Monitoring Dialogue in Conflict-Affected Contexts: Guide for Practitioners

 
 

Authors: Jill Baggerman, Esra Cuhadar, and Kristen Wall

Publisher: Alliance for Peacebuilding

Publication date: August 2025

Suggested Citation: Jill Baggerman, Esra Cuhadar, and Kristen Wall, Monitoring Dialogue in Conflict-Affected Contexts: A Guide for Practitioners, United States Institute of Peace (USIP), August 2025.

At a time of increasing conflict around the globe and uncertainty about resources for peace efforts, developing robust evidence of dialogue effectiveness is needed to demonstrate dialogue’s impact and value. This guide, developed over several years with the input of numerous colleagues and partners, merges theoretical insights with practical tools to present an innovative dialogue monitoring approach designed to help practitioners and monitoring and evaluation (M&E) professionals identify and track meaningful progress made by dialogue programs in conflict-affected contexts. It supports a shift toward more systematic, evidence-based monitoring practices necessary to document the complexities and impacts of a diverse range of dialogues.

This guide is designed for dialogue facilitators and organizers, peacebuilding practitioners, M&E experts, funders, donors, evaluators, and scholars. The Dialogue Monitoring Framework that lies at the heart of the guide will help implementing teams structure their strategic thinking about monitoring and measuring dialogue outcomes. It will also enable practitioners to apply existing evidence and research to the design of dialogue monitoring efforts. By enabling improved feedback, it can help facilitate adaptive management to support practitioners in making real-time adjustments needed in complex conflict contexts.

This guide can also be a resource for funders and implementing organizations as they strive to increase accountability for the design and implementation of effective dialogue programs. Learning at an organizational level requires a shared framework to analyze comparable data across diverse programming contexts and interventions. This guide will encourage the kind of comparable data collection needed to enable peacebuilders to better assess and document dialogue outcomes in more standardized ways. By helping funders and implementers gather and analyze data about dialogue outcomes across programs and types of interventions, the guide will facilitate the assessment of intervention effectiveness and identify areas for growth.

More systematized and standardized data will also help evaluators, researchers, and scholars deepen the evidence base for effective dialogue practice; evaluate dialogue contributions to peacemaking and peacebuilding; deepen understanding of dialogue theories of change; and identify mechanisms by which dialogue changes conflict systems.

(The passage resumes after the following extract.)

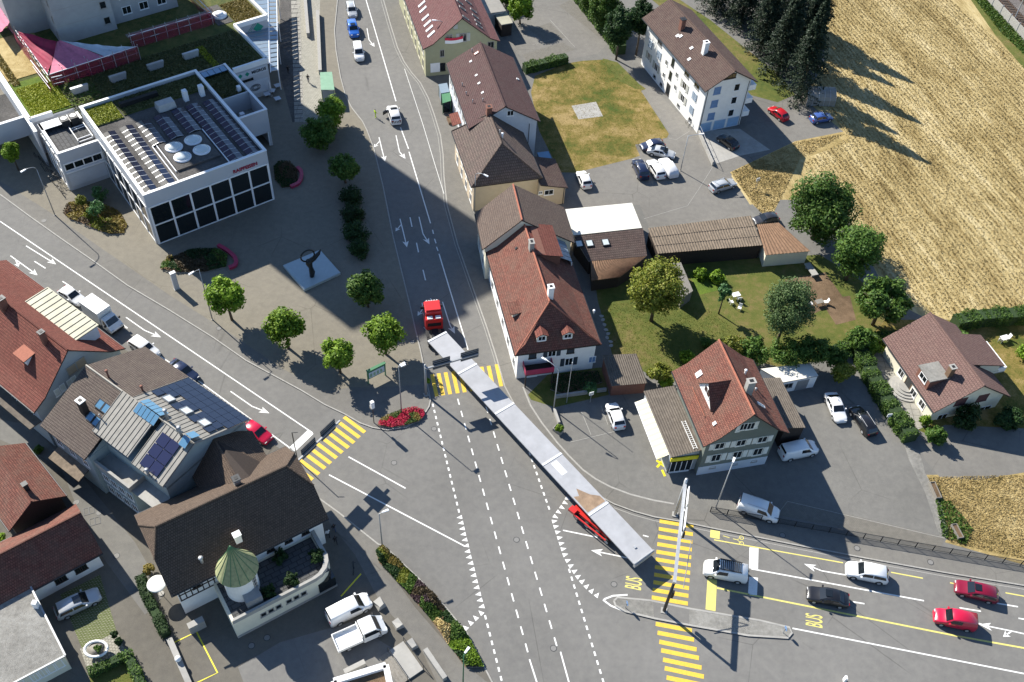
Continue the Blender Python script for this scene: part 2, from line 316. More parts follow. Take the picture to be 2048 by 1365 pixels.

Documenting meaningful dialogue outcomes will aid the field in demonstrating the power of dialogue to prevent and resolve violent conflict.

The purpose of this guide is to:

  • Equip dialogue practitioners to monitor dialogue projects;

  • Facilitate project- and organizational-level adaptation and learning about dialogue program implementation; and

  • Contribute to evaluation and scholarly study of dialogue practice and effectiveness by developing the evidence base for tracking contributions of dialogue to peaceful conflict resolution.